Malta Allows Migrants to Disembark From Rescue Vessels, Sparking Italy Clash

January 9, 2019 Updated: January 9, 2019

VALLETTA, Malta—Forty-nine migrants disembarked in Malta on Jan. 9 after spending more than two weeks stranded aboard rescue ships, ending a standoff in which European Union countries had refused to offer them a safe port.

The agreement that ended the stalemate was brokered by the European Commission, and it calls for a total of some 300 migrants who have reached Malta in recent weeks to be redistributed between eight EU countries, including Italy.

But Italian Interior Minister Matteo Salvini, during a visit to Poland, has demanded a “clarification” within the government since the agreement was announced, a League source said, and he will meet with Prime Minister Giuseppe Conte and other ministers upon his return later on Jan. 9.

“I am and remain absolutely against any new arrivals in Italy,” Salvini said on Twitter. “Caving to the pressures and threats of Europe and the non-governmental organizations is a sign of weakness that Italians don’t deserve.”

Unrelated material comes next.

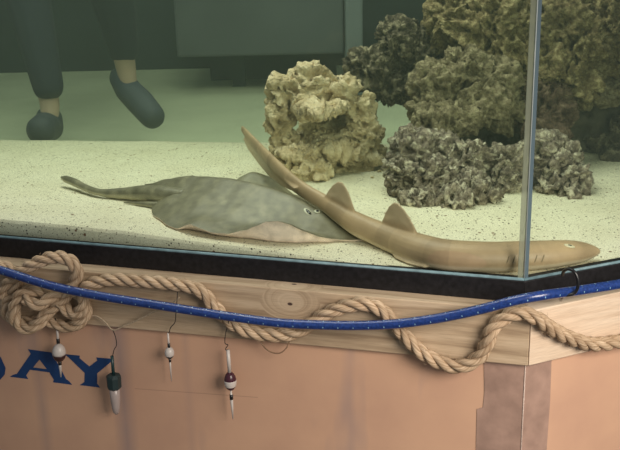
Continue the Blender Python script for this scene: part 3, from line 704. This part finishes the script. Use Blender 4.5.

The Sea-Watch 3, a vessel run by a German humanitarian group, plucked 32 people from an unsafe boat off the coast of Libya on Dec. 22. Another German charity, Sea-Eye, rescued 17 others on Dec. 29.

They had both been sailing back in forth in Maltese waters for days after Italy, Malta, and all other EU countries refused to offer them a port of safety.

Italy allowed rescue ships to dock regularly until June of last year when the new populist government took over and Salvini, who is also leader of the anti-immigration League party, closed the country’s ports to humanitarian vessels.

Since then, the EU executive often has had to conduct lengthy negotiations with member states in order to share out new arrivals before the rescue ships are allowed to dock.

But on Jan. 9, Salvini said the deals made in the past are not being respected. EU partners said they would welcome 270 migrants after Italy agreed to allow them to disembark in Sicily in July, but only 129 had actually been taken in, he said.